Flaming Frontier (1958)

Flaming Frontier (1958) poster A Sioux uprising in Minnesota has halted the flow of food supplies to the Union army.

So the government dispatches a half-breed officer, Capt. Jim Hewson (Bruce Bennett), with orders to try to negotiate a new peace with his old friend, Chief Little Crow.

But at Fort Ridgely, Hewson encounters Col. Hugh Carver (Jim Davis), a glory-hungry officer who enjoys warfare with the Indians.

And he does so at the urging of his businessman brother Dan and Indian agent Jeff Baxter, both of whom are profiting by cheating the Indians, then swapping goods for their land.

As for Hewson’s peace negotiations, they fall fall apart when the colonel launches a sneak attack on a defenseless Indian village.

Soon, Hewson finds himself in command at the fort, preparing for an assault.

Review:

A lean budget and a well-worn plot hamper an efficiently directed little Western. And neither Bennett nor Davis have the charisma to lift the film above the run-of-the mill.

As for that budget, the climatic Indian attack features about 20 Indians charging a fort on horseback, hardly the large-scale set piece called for by the script.

As a subplot, we get Paisley Maxwell in the role of Felice Carver, the colonel’s estranged wife. Now that he’s an officer, Carver can’t get over the fact that his wife is part Blackfoot, yet becomes abusively jealous when he thinks she might be falling for Hewson.

This was one of just four film roles for Maxwell, who did most of her acting on TV, including a recurring role in “Strange Paradise,” a strange one-season soap opera.

Bruce Bennett as Capt. Jim Hewson with Cec Linder as Dan Carver in Flaming Frontier (1958)Directed by:
Sam Newfield

Cast:
Bruce Bennett … Capt. Jim Hewson
Jim Davis … Col. Hugh Carver
Paisley Maxwell … Felice Carver
Don Garrard … Sgt. Haggerty
Cec Linder … Dan Carver
Peter Humphreys … Sgt. Edmundson
Ben Lennick … Jeff Baxter
Larry Solway … Chief Little Crow
Bill Walsh … Gen. Dunn
Mike Fitzgerald .. Maj. Franklin
Larry D. Mann … Bradford
Shane Rimmer … Running Bear

Runtime: 70 min.

Memorable lines:

Col. Carver, pointing to his captive Running Bear: “This is the Indian nation all rolled into one, right here, Mr. Hewson — savages, filled with hatred and ignorance. They’ll never learn anything because they neither have the capacity or the will.”

Col.
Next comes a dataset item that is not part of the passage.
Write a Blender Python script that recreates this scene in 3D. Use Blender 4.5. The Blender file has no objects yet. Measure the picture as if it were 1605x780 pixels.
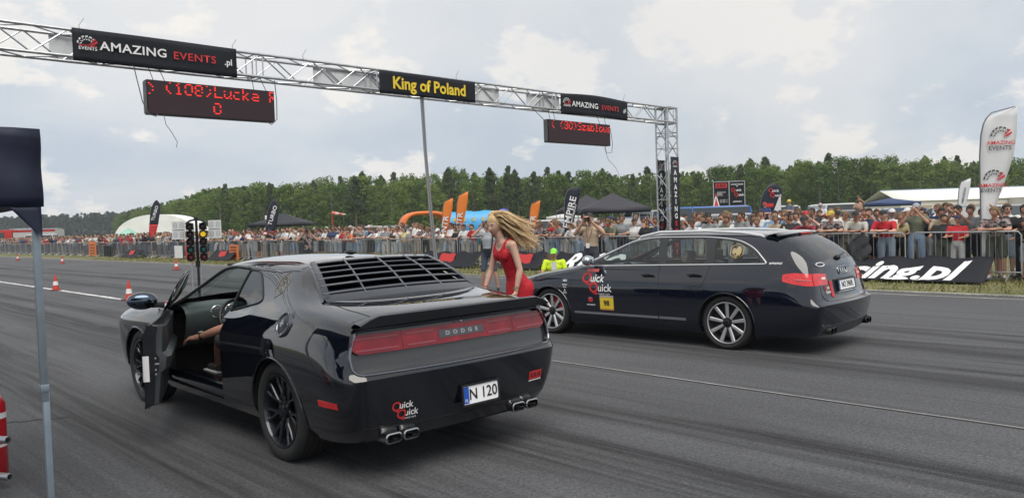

Carver: “You stay away from Hewson.” He smacks his belt against his hand. “Do you understand?”
Felice Carver, his estranged wife: “He’s an officer and a gentleman.”
Col. Carver: “He’s a half-breed Sioux.”

Col. Carver, of his desire to talk peace with Chief Little Crow: “It would do the Sioux well if my death could wait until we speak.”